In the listing that follows, locate the line containing "Continue the Blender" and the line containing "0, .9).build('wall_back', M_wall, kind='structure')". Retype exactly those two lines and every line between them, and nothing more.

> _Dataset records_

________________

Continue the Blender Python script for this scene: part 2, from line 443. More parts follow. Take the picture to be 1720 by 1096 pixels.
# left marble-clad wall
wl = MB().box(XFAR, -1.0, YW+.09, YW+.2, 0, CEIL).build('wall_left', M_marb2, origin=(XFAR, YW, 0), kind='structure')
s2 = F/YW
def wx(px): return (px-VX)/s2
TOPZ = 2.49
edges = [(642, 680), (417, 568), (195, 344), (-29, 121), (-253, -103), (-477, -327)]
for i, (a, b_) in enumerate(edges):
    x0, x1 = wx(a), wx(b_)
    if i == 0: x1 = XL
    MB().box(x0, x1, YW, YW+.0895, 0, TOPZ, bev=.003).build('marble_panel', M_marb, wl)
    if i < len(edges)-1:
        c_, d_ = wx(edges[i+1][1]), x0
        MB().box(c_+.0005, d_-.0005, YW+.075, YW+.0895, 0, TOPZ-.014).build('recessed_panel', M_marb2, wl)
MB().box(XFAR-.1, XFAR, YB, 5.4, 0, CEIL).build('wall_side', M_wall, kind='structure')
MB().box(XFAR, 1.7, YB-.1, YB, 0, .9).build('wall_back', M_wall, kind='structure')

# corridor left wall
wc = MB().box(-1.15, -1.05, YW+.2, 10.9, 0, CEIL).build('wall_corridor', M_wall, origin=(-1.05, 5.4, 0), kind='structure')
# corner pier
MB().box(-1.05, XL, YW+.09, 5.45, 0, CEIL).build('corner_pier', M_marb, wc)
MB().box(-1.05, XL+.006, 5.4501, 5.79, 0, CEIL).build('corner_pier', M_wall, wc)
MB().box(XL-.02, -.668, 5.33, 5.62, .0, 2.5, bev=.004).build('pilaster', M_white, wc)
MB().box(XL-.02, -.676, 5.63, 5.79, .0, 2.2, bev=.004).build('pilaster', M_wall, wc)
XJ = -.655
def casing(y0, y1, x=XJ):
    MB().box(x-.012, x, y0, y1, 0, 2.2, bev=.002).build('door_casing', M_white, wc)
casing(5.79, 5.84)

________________

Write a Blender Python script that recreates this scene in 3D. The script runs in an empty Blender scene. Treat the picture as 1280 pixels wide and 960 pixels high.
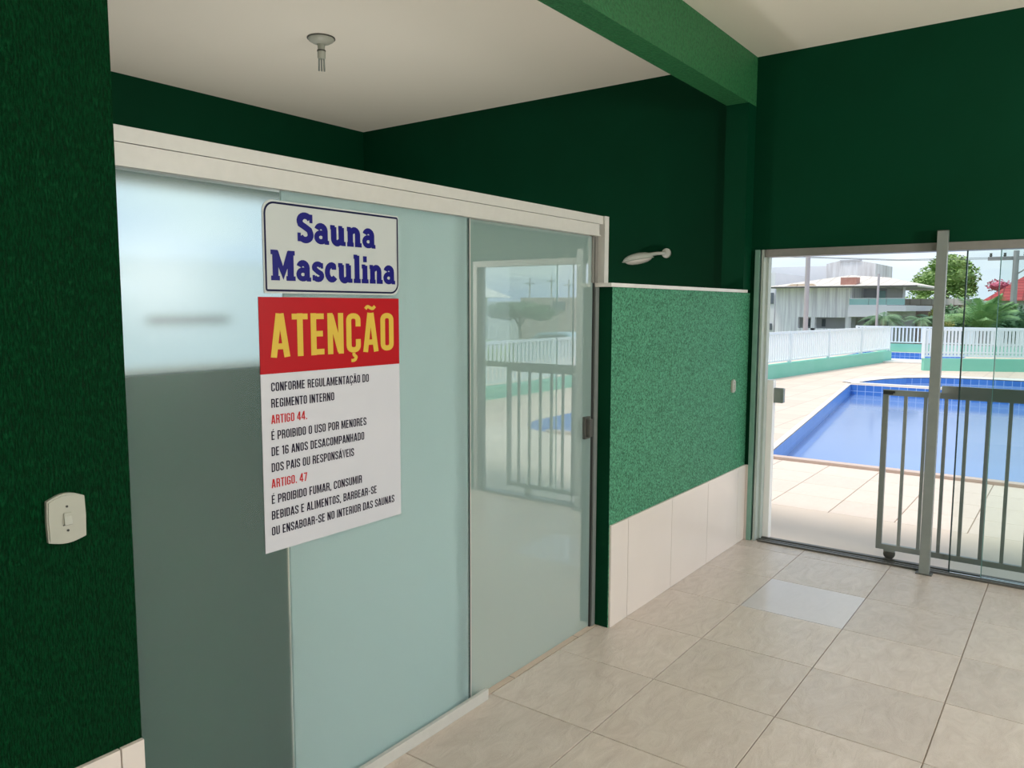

________________

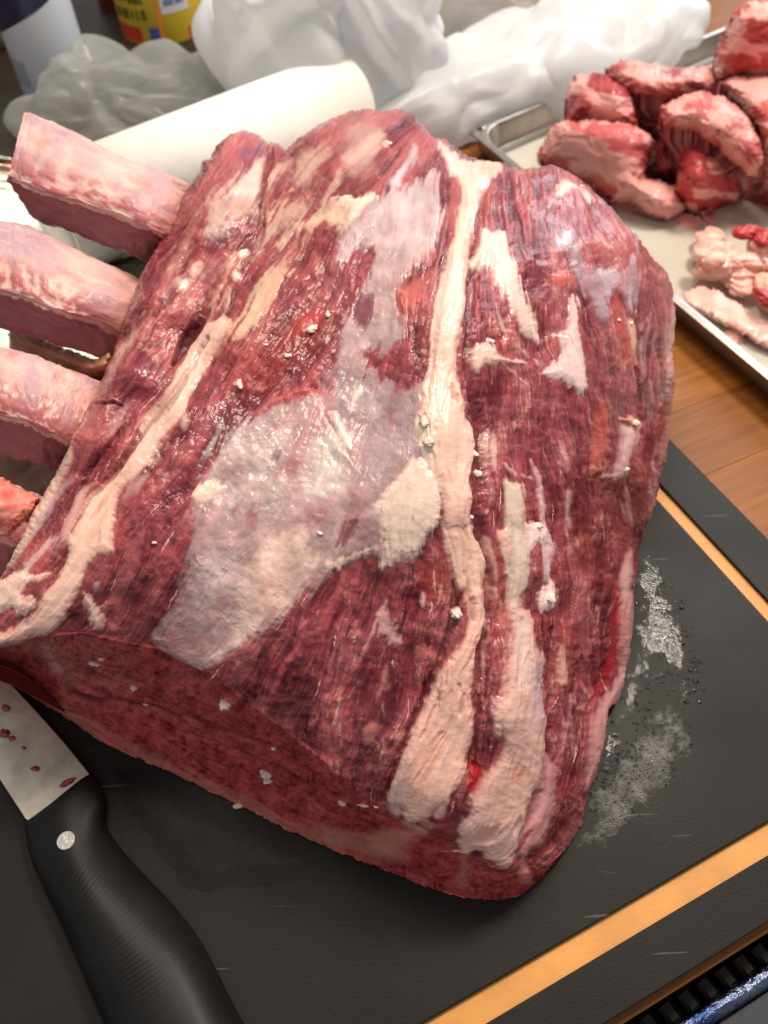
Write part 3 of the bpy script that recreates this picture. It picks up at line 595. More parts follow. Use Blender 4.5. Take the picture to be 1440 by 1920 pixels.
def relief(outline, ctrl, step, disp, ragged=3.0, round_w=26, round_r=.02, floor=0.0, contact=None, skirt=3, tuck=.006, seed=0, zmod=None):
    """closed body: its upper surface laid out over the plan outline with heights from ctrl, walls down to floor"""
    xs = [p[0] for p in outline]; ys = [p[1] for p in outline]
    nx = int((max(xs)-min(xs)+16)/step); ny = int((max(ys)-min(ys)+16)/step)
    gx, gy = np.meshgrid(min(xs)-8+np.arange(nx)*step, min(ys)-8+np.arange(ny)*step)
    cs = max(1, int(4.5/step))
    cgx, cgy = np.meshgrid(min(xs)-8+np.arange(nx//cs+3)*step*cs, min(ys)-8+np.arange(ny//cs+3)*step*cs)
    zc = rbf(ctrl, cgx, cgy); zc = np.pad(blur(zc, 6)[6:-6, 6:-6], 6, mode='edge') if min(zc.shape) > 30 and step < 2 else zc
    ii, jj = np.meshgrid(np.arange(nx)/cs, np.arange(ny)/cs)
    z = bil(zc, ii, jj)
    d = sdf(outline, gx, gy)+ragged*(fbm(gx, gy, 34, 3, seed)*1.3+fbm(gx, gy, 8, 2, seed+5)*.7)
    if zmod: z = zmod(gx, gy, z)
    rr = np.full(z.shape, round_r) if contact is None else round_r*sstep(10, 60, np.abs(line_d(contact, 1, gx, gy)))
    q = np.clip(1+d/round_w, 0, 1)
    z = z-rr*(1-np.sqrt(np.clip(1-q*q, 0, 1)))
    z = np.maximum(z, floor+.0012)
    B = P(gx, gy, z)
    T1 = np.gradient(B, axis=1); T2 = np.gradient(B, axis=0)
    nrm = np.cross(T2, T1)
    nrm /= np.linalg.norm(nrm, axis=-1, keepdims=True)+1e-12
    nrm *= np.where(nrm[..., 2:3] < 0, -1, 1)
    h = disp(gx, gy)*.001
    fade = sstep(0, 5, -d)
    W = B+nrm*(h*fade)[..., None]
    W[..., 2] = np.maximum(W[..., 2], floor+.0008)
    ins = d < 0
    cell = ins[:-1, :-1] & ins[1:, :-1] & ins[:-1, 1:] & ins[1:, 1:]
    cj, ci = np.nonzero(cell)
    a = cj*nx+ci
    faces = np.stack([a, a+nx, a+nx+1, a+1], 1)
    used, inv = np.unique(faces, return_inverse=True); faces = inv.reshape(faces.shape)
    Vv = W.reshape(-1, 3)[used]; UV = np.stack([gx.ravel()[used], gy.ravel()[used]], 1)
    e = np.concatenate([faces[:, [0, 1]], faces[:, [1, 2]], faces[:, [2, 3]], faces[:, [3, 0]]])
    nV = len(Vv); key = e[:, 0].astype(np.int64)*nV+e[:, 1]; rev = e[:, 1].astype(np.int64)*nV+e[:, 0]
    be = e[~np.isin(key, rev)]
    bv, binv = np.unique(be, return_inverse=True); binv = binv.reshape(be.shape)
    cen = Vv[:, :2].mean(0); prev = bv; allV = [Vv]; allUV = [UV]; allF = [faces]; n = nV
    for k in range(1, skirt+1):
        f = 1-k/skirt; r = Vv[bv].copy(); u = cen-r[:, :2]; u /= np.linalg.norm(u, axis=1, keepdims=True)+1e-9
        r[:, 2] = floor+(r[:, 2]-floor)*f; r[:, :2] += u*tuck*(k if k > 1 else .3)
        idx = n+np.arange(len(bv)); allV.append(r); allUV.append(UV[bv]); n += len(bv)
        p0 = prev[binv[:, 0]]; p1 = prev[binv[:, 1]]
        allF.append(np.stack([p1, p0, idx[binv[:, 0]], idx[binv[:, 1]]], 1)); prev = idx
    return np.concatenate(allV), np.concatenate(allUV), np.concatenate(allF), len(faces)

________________

> _Reply to the exercise_
Continue the Blender Python script for this scene: part 2, from line 443. More parts follow. Take the picture to be 1720 by 1096 pixels.
# left marble-clad wall
wl = MB().box(XFAR, -1.0, YW+.09, YW+.2, 0, CEIL).build('wall_left', M_marb2, origin=(XFAR, YW, 0), kind='structure')
s2 = F/YW
def wx(px): return (px-VX)/s2
TOPZ = 2.49
edges = [(642, 680), (417, 568), (195, 344), (-29, 121), (-253, -103), (-477, -327)]
for i, (a, b_) in enumerate(edges):
    x0, x1 = wx(a), wx(b_)
    if i == 0: x1 = XL
    MB().box(x0, x1, YW, YW+.0895, 0, TOPZ, bev=.003).build('marble_panel', M_marb, wl)
    if i < len(edges)-1:
        c_, d_ = wx(edges[i+1][1]), x0
        MB().box(c_+.0005, d_-.0005, YW+.075, YW+.0895, 0, TOPZ-.014).build('recessed_panel', M_marb2, wl)
MB().box(XFAR-.1, XFAR, YB, 5.4, 0, CEIL).build('wall_side', M_wall, kind='structure')
MB().box(XFAR, 1.7, YB-.1, YB, 0, .9).build('wall_back', M_wall, kind='structure')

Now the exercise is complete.